On the right hand side the liquid film thickens where it is carried upward against gravity, and on the left hand side the film thins where it accelerates downward with gravity. The effect is slight in the smaller cylinder, for which the Bond number is 0.1 and Reynolds number is 100. Doubling the cylinder radius increases the Bond number to 0.4 and Reynolds number to 200. At this larger size the drag induced by motion of the cylinder is not sufficient to haul all of the liquid to the top of the cylinder, therefore much of the liquid accumulates in a circulating pool near the bottom of the cylinder.
Next shown is a much larger cylinder of 1 cm radius spinning at 10 cm/s (105 rpm) and 40 cm/s (419 rpm). The Bond number is 10, sufficient to trap nearly all the liquid in the pool. The Reynolds number based on cylinder radius is 1000 and 4000 in these cases, large enough to suggest inertial instability. Indeed, at the higher rotation rate, the simple vortex in the pool has begun to spawn a second recirculation, and surface waves have developed where the film enters the pool, seen in the image on the right.
Around 574 rpm the solution becomes unstable at a turning point (saddle-node bifurcation), shown below. The surface waves have become pronounced and the film has nearly pinched off where it enters the pool.
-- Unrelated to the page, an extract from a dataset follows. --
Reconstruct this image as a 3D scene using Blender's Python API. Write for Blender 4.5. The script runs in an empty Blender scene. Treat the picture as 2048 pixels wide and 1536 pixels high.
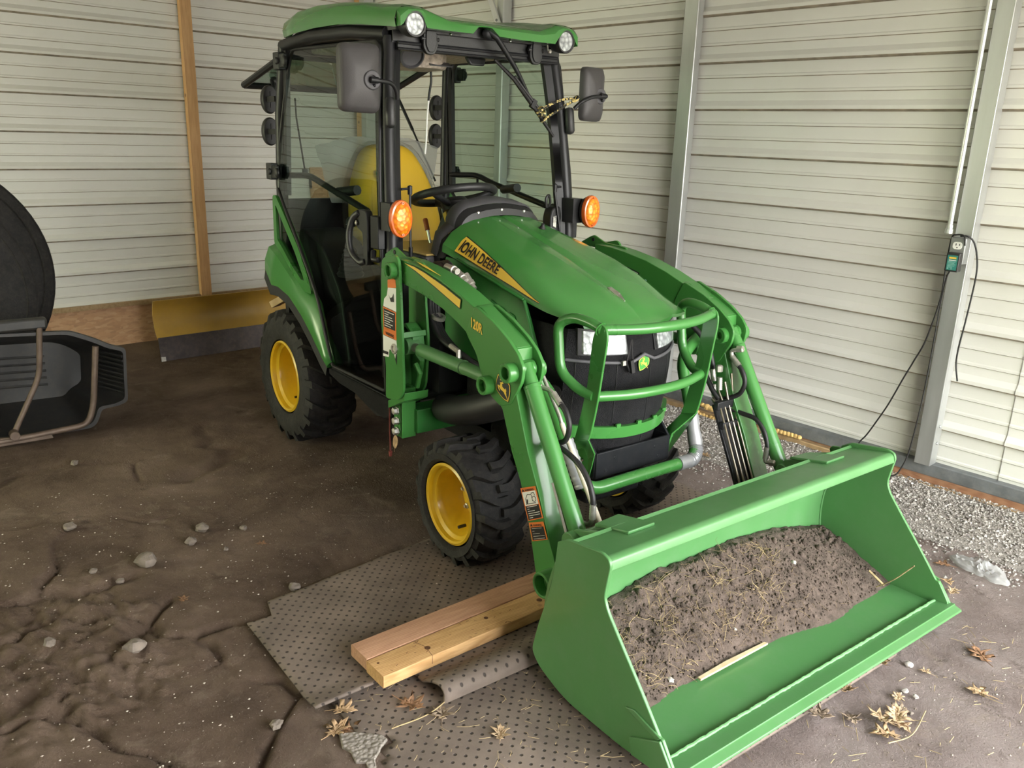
import bpy, bmesh, math, random
from mathutils import Vector, Matrix, noise
random.seed(11)
SC = bpy.context.scene
COL = SC.collection
PI = math.pi


def V(*a):
    return Vector(a)


def catmull(pts, sub, closed=False):
    P = [Vector(p) for p in pts]
    n = len(P)
    out = []
    rng = range(n) if closed else range(n - 1)
    for i in rng:
        p1, p2 = P[i], P[(i + 1) % n]
        p0 = P[(i - 1) % n] if (closed or i > 0) else p1 * 2 - p2
        p3 = P[(i + 2) % n] if (closed or i + 2 < n) else p2 * 2 - p1
        for k in range(sub):
            t = k / sub
            out.append(0.5 * ((2 * p1) + (p2 - p0) * t + (2 * p0 - 5 * p1 + 4 * p2 - p3) * t * t
                              + (3 * p1 - p0 - 3 * p2 + p3) * t ** 3))
    if not closed:
        out.append(P[-1])
    return out


def fillet(pts, r, seg=5):
    """round the inner corners of an open polyline"""
    P = [Vector(p) for p in pts]
    out = [P[0]]
    for i in range(1, len(P) - 1):
        a, b, c = P[i - 1], P[i], P[i + 1]
        d1, d2 = (a - b), (c - b)
        rr = min(r, d1.length * .48, d2.length * .48)
        p, q = b + d1.normalized() * rr, b + d2.normalized() * rr
        for k in range(seg + 1):
            t = k / seg
            out.append(p * (1 - t) ** 2 + b * 2 * t * (1 - t) + q * t * t)
    out.append(P[-1])
    return out


def round_poly(pts, r, seg=4):
    """round the corners of a closed 2D outline (r: one radius or a list)"""
    n = len(pts)
    out = []
    for i in range(n):
        a, b, c = (Vector((*pts[(i + k) % n], 0)) for k in (-1, 0, 1))
        ri = r[i] if isinstance(r, (list, tuple)) else r
        d1, d2 = a - b, c - b
        rr = min(ri, d1.length * .45, d2.length * .45)
        if rr < 1e-5:
            out.append((b.x, b.y))
            continue
        p, q = b + d1.normalized() * rr, b + d2.normalized() * rr
        for k in range(seg + 1):
            t = k / seg
            w = p * (1 - t) ** 2 + b * 2 * t * (1 - t) + q * t * t
            out.append((w.x, w.y))
    return out


class MB:
    """collects shapes; build() links them as ONE mesh object"""

    def __init__(self):
        self.v, self.f, self.m, self.k = [], [], [], 0

    def add(self, vs, fs, k=None):
        o = len(self.v)
        self.v += [tuple(p) for p in vs]
        for f in fs:
            self.f.append([i + o for i in f])
            self.m.append(self.k if k is None else k)
        return self

    def box(self, x0, x1, y0, y1, z0, z1):
        vs = [(x, y, z) for x in (x0, x1) for y in (y0, y1) for z in (z0, z1)]
        return self.add(vs, [(0, 1, 3, 2), (4, 6, 7, 5), (0, 4, 5, 1), (2, 3, 7, 6), (0, 2, 6, 4), (1, 5, 7, 3)])

    def obox(self, c, size, rot=None):
        rot = rot or Matrix.Identity(3)
        c = Vector(c)
        vs = [c + rot @ Vector((x * size[0] / 2, y * size[1] / 2, z * size[2] / 2))
              for x in (-1, 1) for y in (-1, 1) for z in (-1, 1)]
        return self.add(vs, [(0, 1, 3, 2), (4, 6, 7, 5), (0, 4, 5, 1), (2, 3, 7, 6), (0, 2, 6, 4), (1, 5, 7, 3)])

    def prism(self, pts, axis, a, b):
        n = len(pts)

        def p3(p, h):
            return (h, p[0], p[1]) if axis == 'x' else (p[0], h, p[1]) if axis == 'y' else (p[0], p[1], h)
        vs = [p3(p, a) for p in pts] + [p3(p, b) for p in pts]
        fs = [list(range(n)), list(range(2 * n - 1, n - 1, -1))]
        fs += [(i, (i + 1) % n, n + (i + 1) % n, n + i) for i in range(n)]
        return self.add(vs, fs)

    def ring(self, outer, inner, axis, a, b):
        """a plate with a hole: outer and inner outlines have the same number of points"""
        n = len(outer)

        def p3(p, h):
            return (h, p[0], p[1]) if axis == 'x' else (p[0], h, p[1]) if axis == 'y' else (p[0], p[1], h)
        vs = [p3(p, h) for h in (a, b) for L in (outer, inner) for p in L]
        fs = []
        for i in range(n):
            j = (i + 1) % n
            fs += [(i, j, n + j, n + i), (2 * n + i, 3 * n + i, 3 * n + j, 2 * n + j),
                   (i, 2 * n + i, 2 * n + j, j), (n + i, n + j, 3 * n + j, 3 * n + i)]
        return self.add(vs, fs)

    def slab(self, pts, off):
        off = Vector(off)
        P = [Vector(p) for p in pts]
        n = len(P)
        fs = [list(range(n)), list(range(2 * n - 1, n - 1, -1))]
        fs += [(i, (i + 1) % n, n + (i + 1) % n, n + i) for i in range(n)]
        return self.add(P + [p + off for p in P], fs)

    def poly(self, pts):
        return self.add(pts, [list(range(len(pts)))])

    def tube(self, pts, r, n=10, caps=True, closed=False, sq=None):
        P = [Vector(p) for p in pts]
        m = len(P)
        R = r if isinstance(r, (list, tuple)) else [r] * m
        T = []
        for i in range(m):
            if closed:
                t = P[(i + 1) % m] - P[i - 1]
            else:
                t = P[min(i + 1, m - 1)] - P[max(i - 1, 0)]
            T.append(t.normalized() if t.length > 1e-9 else Vector((0, 0, 1)))
        u = T[0].orthogonal().normalized()
        if abs(T[0].z) < .9:
            u = T[0].cross(Vector((0, 0, 1))).normalized()
        vs = []
        for i in range(m):
            if i:
                u = (u - T[i] * u.dot(T[i]))
                u = u.normalized() if u.length > 1e-6 else T[i].orthogonal().normalized()
            w = T[i].cross(u)
            for k in range(n):
                a = 2 * PI * k / n + (PI / n if sq else 0)
                vs.append(P[i] + (u * math.cos(a) + w * math.sin(a)) * R[i])
        fs = []
        for i in range(m if closed else m - 1):
            a, b = i * n, ((i + 1) % m) * n
            fs += [(a + k, a + (k + 1) % n, b + (k + 1) % n, b + k) for k in range(n)]
        if caps and not closed:
            fs += [list(range(n - 1, -1, -1)), list(range((m - 1) * n, m * n))]
        return self.add(vs, fs)

    def lathe(self, prof, o=(0, 0, 0), axis=(0, 0, 1), n=28, closed=False, ang=None):
        """profile of (radius, height) turned about axis; capped when radius 0"""
        ax = Vector(axis).normalized()
        u = ax.orthogonal().normalized()
        w = ax.cross(u)
        o = Vector(o)
        vs = []
        for r, h in prof:
            for k in range(n):
                a = 2 * PI * k / n
                vs.append(o + ax * h + (u * math.cos(a) + w * math.sin(a)) * max(r, 0.0))
        fs = []
        m = len(prof)
        for i in range(m if closed else m - 1):
            a, b = i * n, ((i + 1) % m) * n
            fs += [(a + k, a + (k + 1) % n, b + (k + 1) % n, b + k) for k in range(n)]
        return self.add(vs, fs)

    def cyl(self, a, b, r, n=18):
        a, b = Vector(a), Vector(b)
        return self.lathe([(0, 0), (r, 0), (r, (b - a).length), (0, (b - a).length)], a, b - a, n)

    def loft(self, rows, closed=False, caps=False):
        n = len(rows[0])
        vs = [p for r in rows for p in r]
        fs = []
        for i in range(len(rows) - 1):
            for k in range(n if closed else n - 1):
                j = (k + 1) % n
                fs.append((i * n + k, i * n + j, (i + 1) * n + j, (i + 1) * n + k))
        if caps:
            fs += [list(range(n - 1, -1, -1)), list(range((len(rows) - 1) * n, len(rows) * n))]
        return self.add(vs, fs)

    def ball(self, c, r, n=12, rot=None):
        c = Vector(c)
        r = (r, r, r) if isinstance(r, (int, float)) else r
        rows = []
        for i in range(n // 2 + 1):
            t = PI * i / (n // 2)
            row = []
            for k in range(n):
                p = Vector((math.sin(t) * math.cos(2 * PI * k / n) * r[0],
                            math.sin(t) * math.sin(2 * PI * k / n) * r[1], math.cos(t) * r[2]))
                row.append(c + (rot @ p if rot else p))
            rows.append(row)
        return self.loft(rows, closed=True)

    def text(self, s, o, ux, uy, size, lift=0.0, center=False, sx=1.0):
        """flat lettering: o lower-left corner, ux/uy unit directions"""
        vs, fs = text2d(s)
        o, ux, uy = Vector(o), Vector(ux).normalized(), Vector(uy).normalized()
        nn = ux.cross(uy)
        wmax = max(p[0] for p in vs) if vs else 0
        if center:
            o = o - ux * (wmax * size * sx / 2)
        return self.add([o + ux * (p[0] * size * sx) + uy * (p[1] * size) + nn * lift for p in vs], fs)

    def build(self, name, mats, parent=None, smooth=40, bevel=0, bseg=2, subsurf=0, thick=0, kind=None, label=None, weld=True):
        me = bpy.data.meshes.new(name)
        me.from_pydata(self.v, [], self.f)
        for m in (mats if isinstance(mats, (list, tuple)) else [mats]):
            me.materials.append(m)
        for p, k in zip(me.polygons, self.m):
            p.material_index = k
        bm = bmesh.new()
        bm.from_mesh(me)
        if weld:
            bmesh.ops.remove_doubles(bm, verts=bm.verts, dist=2e-6)
            bmesh.ops.dissolve_degenerate(bm, edges=bm.edges, dist=1e-6)
        bmesh.ops.recalc_face_normals(bm, faces=bm.faces)
        bm.to_mesh(me)
        bm.free()
        if smooth:
            for p in me.polygons:
                p.use_smooth = True
            me.set_sharp_from_angle(angle=math.radians(smooth))
        o = bpy.data.objects.new(name, me)
        COL.objects.link(o)
        if parent:
            o.parent = parent
        if thick:
            s = o.modifiers.new('thickness', 'SOLIDIFY')
            s.thickness = thick
            s.offset = 0
        if bevel:
            b = o.modifiers.new('bevel', 'BEVEL')
            b.width, b.segments, b.limit_method, b.angle_limit = bevel, bseg, 'ANGLE', math.radians(35)
        if subsurf:
            s = o.modifiers.new('subsurf', 'SUBSURF')
            s.levels = s.render_levels = subsurf
        if kind:
            o['kind'] = kind
        if label:
            o['label'] = label
        return o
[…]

An interesting flow structure, a vortex pair connected by a saddle point in the stream function, has emerged in the pool.
Not surprisingly, the turning point is sensitive to mesh refinement. Meshes of 10x1600, 20x1600, and 10x3200 all agree closely at 574 rpm, which I am calling the converged value. A coarse mesh of 20x400 elements predicts 456 rpm, well short of this value, and meshes of 10x800 and 20x800 predict 536 rpm, still appreciably low. But note that what I call a coarse mesh here yields 108,000 unknowns, and the finest meshes have 432,000 unknowns, quite large problems in two dimensions. Fortunately it's Bambi meets Godzilla when Goodwin's solver dispenses a factorization in less than 5 seconds for the largest of them.
These simulations make a lot of sense intuitively. Before I ran them, Goodwin showed me some simulations he had obtained at high values of Reynolds number. His results looked weird because the liquid collects at the top of the cylinder, somehow suspended there against gravity. I'm showing a similar solution below that I computed for a 10 cm radius cylinder spinning at 1.4 m/s (1466 rpm), much larger and faster than anything shown above. I've reduced the surface tension by a factor of five but left the other properties the same, which is similar to a 1 centipoise silicone oil. The Bond number is 5000 and Reynolds number is 1.4 X 105.
Inertia is sufficient to hoist the liquid to the top and hold it there. Unlike the situation depicted earlier where it collects at the bottom, there is no recirculation in this pool. The liquid decelerates sharply but continues around in its entirety with the spinning cylinder. This solution is a converged steady state, but it is not stable. Time integration shows an unstable evolution of the free surface, easily set off by numerical noise, that manifests as dripping.
Capillarity and inertia both tend to keep the film uniform in thickness and curvature, and predominate in systems that are small or spinning rapidly, respectively. Either of these limits is convenient to obtain a first converged solution, since the position of the free surface is known to be a circle. I've shown here that these limits behave quite differently in terms of flow stability, however. A small system in which capillarity dominates inertia and gravity is always stable, whereas a rapidly spinning system in which inertia dominates capillarity and gravity is likely to be unstable. Completely different solution regimes can be accessed starting from these limits.
Another interesting flow regime pointed out by Goodwin resembles more a classic hydraulic jump induced by inertia than it does a stream entering a pool. To observe a jump I've reduced the volume fraction of liquid in the cylinder by a factor of four. The result shown below is for a 2 centipoise silicone oil in a 1 cm radius cylinder spinning at 0.35 m/s (366 rpm).
The jump observed here remains fixed in the laboratory reference frame, but viewed relative to the spinning cylinder it moves upstream, making it akin to a tidal bore in a river. Whether this phenomenon is closely related to the hydraulic jump of a stream flowing over a level surface is debatable. In the rim coater, gravity causes an adverse pressure gradient that results in run back downstream of the jump, and rotational forces strongly interact with the pressure field as well. There are no analogies to these effects in the classic hydraulic jump of a stream.
Just for fun here are some more images of an unstable rim coater starting to drip. This one reminds me of a desert sunrise over distant hills:
This one seems more like a sunset:
I think the mesh is probably getting a bit distorted in that second image.